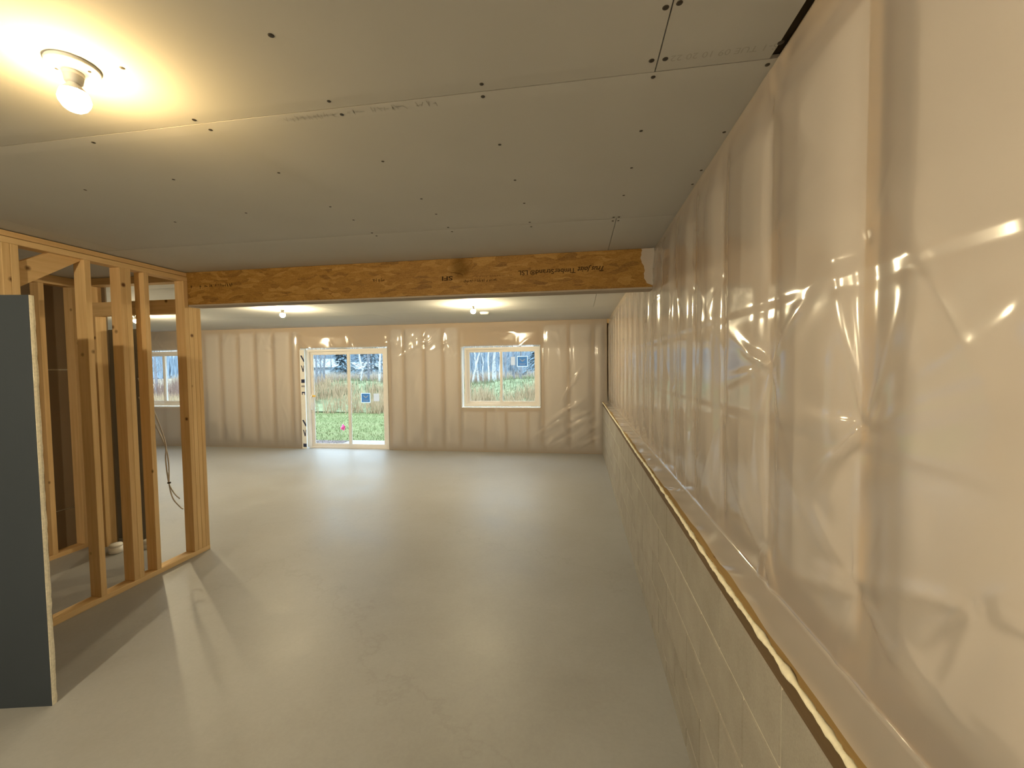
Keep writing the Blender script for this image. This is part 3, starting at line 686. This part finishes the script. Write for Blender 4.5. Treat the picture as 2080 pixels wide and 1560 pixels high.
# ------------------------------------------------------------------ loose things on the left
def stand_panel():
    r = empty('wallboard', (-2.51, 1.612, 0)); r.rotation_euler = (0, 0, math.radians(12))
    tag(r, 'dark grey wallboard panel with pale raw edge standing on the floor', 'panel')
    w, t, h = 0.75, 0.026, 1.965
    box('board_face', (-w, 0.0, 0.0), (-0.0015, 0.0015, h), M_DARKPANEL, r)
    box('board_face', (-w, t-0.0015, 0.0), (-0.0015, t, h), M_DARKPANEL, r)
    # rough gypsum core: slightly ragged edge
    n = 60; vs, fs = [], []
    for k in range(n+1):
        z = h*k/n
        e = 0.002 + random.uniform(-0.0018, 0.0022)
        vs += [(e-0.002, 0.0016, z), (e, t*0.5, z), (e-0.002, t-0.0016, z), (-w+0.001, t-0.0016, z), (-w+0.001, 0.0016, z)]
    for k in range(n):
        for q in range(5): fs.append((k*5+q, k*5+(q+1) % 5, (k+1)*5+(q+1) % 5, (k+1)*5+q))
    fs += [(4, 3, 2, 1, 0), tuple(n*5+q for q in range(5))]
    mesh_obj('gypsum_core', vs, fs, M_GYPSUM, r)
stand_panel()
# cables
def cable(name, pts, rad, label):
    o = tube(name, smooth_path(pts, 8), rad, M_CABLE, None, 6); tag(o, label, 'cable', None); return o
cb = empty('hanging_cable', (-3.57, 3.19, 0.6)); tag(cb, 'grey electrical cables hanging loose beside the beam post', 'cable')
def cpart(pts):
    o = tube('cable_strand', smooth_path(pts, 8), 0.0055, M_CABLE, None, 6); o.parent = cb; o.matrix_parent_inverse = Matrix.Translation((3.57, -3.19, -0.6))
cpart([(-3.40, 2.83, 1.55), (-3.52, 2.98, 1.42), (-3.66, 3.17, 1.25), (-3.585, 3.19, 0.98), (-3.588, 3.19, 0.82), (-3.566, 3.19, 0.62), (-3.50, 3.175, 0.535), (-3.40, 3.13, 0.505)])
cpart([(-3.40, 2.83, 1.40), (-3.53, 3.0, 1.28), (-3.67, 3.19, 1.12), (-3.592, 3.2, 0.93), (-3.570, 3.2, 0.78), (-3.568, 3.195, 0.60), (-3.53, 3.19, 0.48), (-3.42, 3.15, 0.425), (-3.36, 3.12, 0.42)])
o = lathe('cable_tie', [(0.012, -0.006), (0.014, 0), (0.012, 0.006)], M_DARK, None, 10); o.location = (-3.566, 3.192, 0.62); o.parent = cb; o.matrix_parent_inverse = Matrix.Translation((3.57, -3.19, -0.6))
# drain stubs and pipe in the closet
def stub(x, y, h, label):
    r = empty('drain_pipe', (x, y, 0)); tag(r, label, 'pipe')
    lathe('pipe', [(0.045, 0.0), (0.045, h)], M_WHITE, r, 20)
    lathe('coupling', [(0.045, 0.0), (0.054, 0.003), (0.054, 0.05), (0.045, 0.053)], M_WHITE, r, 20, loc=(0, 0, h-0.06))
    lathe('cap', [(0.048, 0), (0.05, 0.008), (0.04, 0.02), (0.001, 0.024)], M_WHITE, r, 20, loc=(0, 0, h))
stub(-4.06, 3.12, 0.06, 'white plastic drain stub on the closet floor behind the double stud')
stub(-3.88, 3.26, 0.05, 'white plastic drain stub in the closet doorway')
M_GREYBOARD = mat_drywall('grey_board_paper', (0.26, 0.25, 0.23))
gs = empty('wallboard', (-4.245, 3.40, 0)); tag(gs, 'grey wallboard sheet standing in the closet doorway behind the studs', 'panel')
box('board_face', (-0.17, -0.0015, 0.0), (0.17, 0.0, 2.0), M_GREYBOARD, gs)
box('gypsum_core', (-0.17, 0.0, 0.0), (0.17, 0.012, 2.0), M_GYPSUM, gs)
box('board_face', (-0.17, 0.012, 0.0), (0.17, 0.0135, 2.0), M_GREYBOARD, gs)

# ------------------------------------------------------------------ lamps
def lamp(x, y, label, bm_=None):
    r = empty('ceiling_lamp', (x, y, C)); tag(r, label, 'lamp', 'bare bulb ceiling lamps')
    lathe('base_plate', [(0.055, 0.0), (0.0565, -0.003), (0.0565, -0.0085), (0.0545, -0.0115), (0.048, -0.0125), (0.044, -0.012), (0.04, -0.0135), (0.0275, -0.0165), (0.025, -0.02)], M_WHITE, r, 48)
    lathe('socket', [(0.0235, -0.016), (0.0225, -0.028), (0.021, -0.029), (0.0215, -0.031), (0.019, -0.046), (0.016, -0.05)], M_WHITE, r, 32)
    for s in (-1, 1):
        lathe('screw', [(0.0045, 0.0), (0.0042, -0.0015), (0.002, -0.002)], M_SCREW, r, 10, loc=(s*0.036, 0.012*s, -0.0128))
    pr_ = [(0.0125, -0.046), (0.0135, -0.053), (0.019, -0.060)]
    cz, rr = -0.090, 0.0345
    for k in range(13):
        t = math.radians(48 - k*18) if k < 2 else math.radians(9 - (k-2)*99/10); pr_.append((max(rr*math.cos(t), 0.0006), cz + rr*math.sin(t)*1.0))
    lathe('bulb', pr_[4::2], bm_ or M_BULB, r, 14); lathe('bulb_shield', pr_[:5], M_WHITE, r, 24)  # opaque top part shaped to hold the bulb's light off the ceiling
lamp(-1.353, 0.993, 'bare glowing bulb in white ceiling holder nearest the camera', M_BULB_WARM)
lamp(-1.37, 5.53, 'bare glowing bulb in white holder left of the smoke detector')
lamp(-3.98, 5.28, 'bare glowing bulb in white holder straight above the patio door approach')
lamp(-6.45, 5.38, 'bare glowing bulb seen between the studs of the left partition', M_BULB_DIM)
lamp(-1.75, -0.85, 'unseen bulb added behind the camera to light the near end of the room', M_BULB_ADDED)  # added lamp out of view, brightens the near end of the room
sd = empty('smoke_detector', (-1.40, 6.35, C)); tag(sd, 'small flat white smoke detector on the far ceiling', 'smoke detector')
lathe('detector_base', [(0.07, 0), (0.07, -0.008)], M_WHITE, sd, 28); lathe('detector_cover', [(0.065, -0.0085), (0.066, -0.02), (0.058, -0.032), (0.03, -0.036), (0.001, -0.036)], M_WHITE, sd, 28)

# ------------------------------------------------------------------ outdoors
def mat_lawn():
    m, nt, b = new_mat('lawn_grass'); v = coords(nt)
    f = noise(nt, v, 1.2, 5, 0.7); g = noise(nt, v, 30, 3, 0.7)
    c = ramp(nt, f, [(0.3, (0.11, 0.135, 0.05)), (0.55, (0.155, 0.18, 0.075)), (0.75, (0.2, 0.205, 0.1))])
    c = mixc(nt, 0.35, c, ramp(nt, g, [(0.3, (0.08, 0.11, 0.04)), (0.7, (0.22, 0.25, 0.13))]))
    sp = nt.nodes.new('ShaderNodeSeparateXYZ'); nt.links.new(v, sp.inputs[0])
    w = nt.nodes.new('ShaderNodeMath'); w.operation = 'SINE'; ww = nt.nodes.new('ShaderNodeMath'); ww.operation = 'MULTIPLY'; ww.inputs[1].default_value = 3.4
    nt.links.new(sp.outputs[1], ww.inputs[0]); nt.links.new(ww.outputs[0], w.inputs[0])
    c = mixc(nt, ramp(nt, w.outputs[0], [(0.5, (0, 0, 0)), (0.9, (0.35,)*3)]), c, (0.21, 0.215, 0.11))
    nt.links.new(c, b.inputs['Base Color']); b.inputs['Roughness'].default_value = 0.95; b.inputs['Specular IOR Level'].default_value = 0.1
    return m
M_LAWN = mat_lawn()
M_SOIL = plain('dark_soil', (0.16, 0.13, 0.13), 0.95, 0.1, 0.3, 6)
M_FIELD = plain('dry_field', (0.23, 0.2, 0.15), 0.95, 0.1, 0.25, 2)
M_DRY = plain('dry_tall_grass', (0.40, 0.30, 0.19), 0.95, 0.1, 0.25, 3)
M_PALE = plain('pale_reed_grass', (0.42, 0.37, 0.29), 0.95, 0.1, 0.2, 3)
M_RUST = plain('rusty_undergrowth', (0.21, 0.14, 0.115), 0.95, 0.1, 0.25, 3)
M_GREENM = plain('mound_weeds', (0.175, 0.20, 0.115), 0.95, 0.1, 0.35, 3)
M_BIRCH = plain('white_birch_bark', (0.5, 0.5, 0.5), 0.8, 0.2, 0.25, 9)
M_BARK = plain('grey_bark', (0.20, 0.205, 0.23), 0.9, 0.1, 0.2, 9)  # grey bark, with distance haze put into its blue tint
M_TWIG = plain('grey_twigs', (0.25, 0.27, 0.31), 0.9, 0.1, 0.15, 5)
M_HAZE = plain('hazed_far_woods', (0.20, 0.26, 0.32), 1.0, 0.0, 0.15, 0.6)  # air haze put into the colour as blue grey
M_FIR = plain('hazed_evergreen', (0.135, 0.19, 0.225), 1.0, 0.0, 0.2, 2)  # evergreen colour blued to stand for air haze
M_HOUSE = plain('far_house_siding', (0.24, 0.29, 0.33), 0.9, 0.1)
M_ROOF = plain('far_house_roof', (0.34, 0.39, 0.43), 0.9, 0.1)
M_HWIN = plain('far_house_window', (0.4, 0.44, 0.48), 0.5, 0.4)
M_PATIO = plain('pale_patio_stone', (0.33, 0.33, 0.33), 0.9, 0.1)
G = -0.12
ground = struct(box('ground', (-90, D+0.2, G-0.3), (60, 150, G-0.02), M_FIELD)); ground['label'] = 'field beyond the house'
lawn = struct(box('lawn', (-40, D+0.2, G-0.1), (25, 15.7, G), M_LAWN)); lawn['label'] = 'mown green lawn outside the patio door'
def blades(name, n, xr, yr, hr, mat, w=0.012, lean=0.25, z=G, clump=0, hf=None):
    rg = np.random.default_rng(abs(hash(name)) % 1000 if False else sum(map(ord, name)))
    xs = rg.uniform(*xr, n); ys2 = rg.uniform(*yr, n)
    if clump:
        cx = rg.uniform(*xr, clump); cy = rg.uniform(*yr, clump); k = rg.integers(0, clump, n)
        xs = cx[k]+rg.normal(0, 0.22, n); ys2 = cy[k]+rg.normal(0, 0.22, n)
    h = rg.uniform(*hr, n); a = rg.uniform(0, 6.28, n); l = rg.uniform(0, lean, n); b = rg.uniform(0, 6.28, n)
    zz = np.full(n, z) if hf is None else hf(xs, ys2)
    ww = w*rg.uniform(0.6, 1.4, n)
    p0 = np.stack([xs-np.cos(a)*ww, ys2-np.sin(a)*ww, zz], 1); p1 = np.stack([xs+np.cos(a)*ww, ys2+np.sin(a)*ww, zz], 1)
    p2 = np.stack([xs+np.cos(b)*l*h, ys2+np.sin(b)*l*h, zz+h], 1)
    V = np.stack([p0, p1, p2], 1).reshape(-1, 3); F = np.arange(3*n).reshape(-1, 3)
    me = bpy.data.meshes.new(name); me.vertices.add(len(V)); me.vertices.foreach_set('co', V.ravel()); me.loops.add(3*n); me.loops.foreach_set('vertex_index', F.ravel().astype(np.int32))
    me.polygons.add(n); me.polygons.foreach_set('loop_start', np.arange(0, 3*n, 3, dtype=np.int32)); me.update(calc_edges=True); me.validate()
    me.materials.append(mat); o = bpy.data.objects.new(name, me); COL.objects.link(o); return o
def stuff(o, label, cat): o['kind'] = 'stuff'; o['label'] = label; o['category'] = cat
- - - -
### Work instructions
Transcribe, word for word, every line from the line with "0.0, 0.15, 0.6)" to the line with "M_ROOF = plain('far_house_roof', (0.34, 0.39, 0.43), 0.9, 0.1)", inclusive, and output nothing else.

### Answer to this problem
M_HAZE = plain('hazed_far_woods', (0.20, 0.26, 0.32), 1.0, 0.0, 0.15, 0.6)  # air haze put into the colour as blue grey
M_FIR = plain('hazed_evergreen', (0.135, 0.19, 0.225), 1.0, 0.0, 0.2, 2)  # evergreen colour blued to stand for air haze
M_HOUSE = plain('far_house_siding', (0.24, 0.29, 0.33), 0.9, 0.1)
M_ROOF = plain('far_house_roof', (0.34, 0.39, 0.43), 0.9, 0.1)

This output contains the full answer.